The series also let it be known that some homosexuals were challenging the way things were. Sometimes this took the form of organizations, like Mattachine Midwest, whose president Wille approvingly described as “a tall rugged-looking businessman”—no stereotype, he! But sometimes more spontaneous forms of resistance showed up. She described a wonderful scene in court where a well-dressed defendant began shouting at the judge. “I'm happy. Are you happy? Well I am ... Don't tell me I'm sick.” According to Wille, this kind of response was becoming typical as gay men no longer listened meekly to what prosecutors and judges had to say.

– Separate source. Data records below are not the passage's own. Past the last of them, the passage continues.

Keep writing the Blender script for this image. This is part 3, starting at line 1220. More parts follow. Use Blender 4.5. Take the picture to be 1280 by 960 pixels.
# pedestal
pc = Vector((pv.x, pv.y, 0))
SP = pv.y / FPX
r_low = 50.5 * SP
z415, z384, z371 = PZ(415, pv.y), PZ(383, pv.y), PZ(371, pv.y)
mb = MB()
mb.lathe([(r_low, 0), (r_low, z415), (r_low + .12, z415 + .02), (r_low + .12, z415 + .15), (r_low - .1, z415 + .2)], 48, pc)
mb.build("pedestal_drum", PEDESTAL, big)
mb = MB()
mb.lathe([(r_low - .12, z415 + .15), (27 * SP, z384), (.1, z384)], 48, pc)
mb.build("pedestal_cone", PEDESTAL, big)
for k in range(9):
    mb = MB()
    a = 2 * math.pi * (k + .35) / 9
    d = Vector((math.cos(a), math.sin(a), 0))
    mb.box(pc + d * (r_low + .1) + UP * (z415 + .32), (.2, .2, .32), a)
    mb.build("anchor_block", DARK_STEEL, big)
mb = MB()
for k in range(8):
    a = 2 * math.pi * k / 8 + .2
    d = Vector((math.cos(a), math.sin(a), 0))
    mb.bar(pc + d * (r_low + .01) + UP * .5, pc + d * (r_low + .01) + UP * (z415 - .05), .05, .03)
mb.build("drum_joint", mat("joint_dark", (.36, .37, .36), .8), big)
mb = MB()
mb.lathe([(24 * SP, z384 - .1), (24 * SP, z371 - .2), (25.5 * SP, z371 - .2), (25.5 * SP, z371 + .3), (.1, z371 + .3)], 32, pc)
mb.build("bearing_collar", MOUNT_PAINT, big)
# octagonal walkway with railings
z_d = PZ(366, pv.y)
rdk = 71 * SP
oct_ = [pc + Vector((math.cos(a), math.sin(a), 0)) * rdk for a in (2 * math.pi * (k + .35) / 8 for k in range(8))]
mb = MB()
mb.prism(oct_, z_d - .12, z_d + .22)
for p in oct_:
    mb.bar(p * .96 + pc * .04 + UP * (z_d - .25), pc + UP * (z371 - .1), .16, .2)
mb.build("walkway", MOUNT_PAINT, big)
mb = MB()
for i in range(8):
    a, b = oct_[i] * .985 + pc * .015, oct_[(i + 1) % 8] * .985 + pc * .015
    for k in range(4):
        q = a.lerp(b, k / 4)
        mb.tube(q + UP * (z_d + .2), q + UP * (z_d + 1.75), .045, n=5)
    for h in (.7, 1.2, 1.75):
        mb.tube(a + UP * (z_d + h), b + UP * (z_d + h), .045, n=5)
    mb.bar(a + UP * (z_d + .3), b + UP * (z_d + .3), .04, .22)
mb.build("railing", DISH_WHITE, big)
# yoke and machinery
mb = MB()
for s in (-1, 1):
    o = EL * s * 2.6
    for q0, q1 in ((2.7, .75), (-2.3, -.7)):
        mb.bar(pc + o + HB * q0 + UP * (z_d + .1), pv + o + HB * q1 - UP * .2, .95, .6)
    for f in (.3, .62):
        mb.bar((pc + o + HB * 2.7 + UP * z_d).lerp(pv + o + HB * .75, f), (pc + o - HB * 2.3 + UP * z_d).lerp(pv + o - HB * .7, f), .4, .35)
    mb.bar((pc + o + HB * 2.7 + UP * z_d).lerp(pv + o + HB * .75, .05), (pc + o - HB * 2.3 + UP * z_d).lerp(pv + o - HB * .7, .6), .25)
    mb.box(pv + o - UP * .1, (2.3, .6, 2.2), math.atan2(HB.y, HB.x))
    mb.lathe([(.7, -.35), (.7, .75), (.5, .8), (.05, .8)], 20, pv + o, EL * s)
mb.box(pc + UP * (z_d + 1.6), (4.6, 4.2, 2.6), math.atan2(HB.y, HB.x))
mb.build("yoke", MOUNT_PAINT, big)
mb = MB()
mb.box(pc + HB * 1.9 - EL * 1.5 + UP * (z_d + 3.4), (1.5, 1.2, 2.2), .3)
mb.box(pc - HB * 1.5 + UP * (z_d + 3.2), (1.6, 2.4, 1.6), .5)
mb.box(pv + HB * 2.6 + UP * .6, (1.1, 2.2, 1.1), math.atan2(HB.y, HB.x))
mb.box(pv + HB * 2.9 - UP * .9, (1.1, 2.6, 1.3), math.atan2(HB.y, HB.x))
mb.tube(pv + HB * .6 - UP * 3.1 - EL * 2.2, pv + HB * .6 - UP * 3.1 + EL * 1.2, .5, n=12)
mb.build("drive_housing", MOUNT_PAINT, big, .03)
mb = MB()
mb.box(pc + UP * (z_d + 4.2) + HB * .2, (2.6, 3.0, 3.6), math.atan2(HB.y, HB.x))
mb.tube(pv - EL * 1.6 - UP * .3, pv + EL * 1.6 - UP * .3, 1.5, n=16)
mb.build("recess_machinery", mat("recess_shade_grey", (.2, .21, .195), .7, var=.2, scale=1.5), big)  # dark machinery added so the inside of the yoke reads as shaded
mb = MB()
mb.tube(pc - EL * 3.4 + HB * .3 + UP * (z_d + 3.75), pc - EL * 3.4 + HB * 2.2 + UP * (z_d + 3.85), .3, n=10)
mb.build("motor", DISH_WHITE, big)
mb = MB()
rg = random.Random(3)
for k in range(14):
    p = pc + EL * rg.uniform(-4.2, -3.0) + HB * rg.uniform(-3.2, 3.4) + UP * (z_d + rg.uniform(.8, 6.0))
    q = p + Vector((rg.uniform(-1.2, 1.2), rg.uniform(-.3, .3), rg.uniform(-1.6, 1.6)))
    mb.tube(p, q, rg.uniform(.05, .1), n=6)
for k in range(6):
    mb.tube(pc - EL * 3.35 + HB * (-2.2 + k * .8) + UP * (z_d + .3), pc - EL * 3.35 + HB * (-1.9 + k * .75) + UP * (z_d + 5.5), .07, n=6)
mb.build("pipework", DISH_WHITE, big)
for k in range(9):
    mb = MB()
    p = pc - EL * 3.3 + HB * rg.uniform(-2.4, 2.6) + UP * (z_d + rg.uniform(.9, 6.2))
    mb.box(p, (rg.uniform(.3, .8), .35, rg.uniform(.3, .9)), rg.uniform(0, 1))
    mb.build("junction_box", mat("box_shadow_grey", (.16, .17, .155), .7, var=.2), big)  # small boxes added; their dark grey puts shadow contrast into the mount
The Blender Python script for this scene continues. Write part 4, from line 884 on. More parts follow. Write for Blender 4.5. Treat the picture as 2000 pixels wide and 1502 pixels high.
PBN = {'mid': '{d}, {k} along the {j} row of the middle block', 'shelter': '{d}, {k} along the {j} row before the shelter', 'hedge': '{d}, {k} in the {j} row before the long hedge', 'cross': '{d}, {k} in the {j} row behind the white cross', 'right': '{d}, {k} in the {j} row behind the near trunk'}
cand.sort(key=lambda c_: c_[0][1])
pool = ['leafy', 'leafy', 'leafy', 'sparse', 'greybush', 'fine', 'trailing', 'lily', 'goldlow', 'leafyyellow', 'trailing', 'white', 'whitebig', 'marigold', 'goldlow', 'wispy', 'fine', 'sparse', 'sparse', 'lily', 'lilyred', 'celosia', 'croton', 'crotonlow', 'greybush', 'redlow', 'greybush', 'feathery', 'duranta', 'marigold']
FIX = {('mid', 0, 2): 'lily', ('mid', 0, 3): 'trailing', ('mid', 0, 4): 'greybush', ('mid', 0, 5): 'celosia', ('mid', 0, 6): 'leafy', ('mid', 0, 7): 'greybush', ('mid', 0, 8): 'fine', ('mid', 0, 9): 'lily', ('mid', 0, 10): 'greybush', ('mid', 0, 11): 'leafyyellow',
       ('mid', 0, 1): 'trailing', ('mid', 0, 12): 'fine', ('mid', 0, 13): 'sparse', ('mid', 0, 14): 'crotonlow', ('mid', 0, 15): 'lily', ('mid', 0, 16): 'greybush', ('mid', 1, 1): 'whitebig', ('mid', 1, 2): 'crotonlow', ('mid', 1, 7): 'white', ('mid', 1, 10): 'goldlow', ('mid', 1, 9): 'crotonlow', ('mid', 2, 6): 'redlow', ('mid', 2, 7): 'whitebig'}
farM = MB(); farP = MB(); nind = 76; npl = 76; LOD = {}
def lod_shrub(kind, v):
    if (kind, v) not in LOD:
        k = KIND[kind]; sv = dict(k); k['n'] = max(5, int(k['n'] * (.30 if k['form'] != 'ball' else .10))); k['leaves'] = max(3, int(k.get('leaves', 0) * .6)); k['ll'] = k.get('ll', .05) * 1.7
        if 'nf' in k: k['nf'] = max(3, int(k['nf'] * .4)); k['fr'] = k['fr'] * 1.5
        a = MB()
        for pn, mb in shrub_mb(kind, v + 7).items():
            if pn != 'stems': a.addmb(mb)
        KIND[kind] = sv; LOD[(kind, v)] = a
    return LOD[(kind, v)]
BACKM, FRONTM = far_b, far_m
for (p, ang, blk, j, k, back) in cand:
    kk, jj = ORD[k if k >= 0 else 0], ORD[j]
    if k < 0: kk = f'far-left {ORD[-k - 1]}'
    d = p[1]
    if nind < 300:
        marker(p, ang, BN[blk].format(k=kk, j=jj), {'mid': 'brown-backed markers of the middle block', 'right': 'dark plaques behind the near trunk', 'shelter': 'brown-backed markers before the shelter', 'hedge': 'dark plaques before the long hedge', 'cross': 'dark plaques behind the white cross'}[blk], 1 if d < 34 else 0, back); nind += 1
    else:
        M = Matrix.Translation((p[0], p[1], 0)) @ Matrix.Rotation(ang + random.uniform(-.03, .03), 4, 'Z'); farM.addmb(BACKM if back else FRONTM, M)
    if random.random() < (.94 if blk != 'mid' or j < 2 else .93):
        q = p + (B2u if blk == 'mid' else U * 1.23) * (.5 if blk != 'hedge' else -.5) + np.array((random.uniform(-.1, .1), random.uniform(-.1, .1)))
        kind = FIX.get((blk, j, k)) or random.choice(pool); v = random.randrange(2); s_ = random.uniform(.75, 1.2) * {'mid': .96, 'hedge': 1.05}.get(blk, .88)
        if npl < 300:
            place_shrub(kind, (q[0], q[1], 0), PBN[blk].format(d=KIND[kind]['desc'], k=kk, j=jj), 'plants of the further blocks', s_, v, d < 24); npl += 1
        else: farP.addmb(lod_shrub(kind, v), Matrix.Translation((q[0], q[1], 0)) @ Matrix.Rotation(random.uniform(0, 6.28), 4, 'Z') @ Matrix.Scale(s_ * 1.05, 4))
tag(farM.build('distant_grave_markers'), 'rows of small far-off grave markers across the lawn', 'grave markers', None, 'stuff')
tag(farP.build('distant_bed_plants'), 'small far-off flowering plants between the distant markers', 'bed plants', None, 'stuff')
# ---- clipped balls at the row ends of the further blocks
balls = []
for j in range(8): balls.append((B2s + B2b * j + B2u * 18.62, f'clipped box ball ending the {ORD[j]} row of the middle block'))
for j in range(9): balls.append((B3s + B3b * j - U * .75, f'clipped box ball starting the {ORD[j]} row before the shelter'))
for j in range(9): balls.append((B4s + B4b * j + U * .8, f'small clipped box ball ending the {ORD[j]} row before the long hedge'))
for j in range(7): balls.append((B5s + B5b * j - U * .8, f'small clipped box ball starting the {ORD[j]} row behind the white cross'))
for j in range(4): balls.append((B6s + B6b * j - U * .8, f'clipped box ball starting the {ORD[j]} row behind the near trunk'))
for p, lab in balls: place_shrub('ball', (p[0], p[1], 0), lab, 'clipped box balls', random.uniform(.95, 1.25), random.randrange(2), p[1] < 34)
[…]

The Daily News articles were as revealing for what they left out as for what they contained. There was not a single mention of lesbians. This was a series about male homosexuals, and lesbians never entered the discussion. There was no mention of their bars, no mention of their social circles, and no mention of any difficulties they faced. The articles also had no racial descriptors. This effectively coded the discussion as one about white men, implying that gays are all white. By and large, the locations Wille identified for gay bars and cruising areas were North Side locations; the South Side was absent, reinforcing the sense that this was a white social phenomenon.

These silences were not surprising, but they were especially unfortunate. At a time when silence in the press was more the rule than not, a series like this one was something of a road map. For the very closeted, these articles offered information. It named bars. It named locations. In other words, it provided hope to the very isolated that they might find others. But that hope, alas, didn't extend to everyone.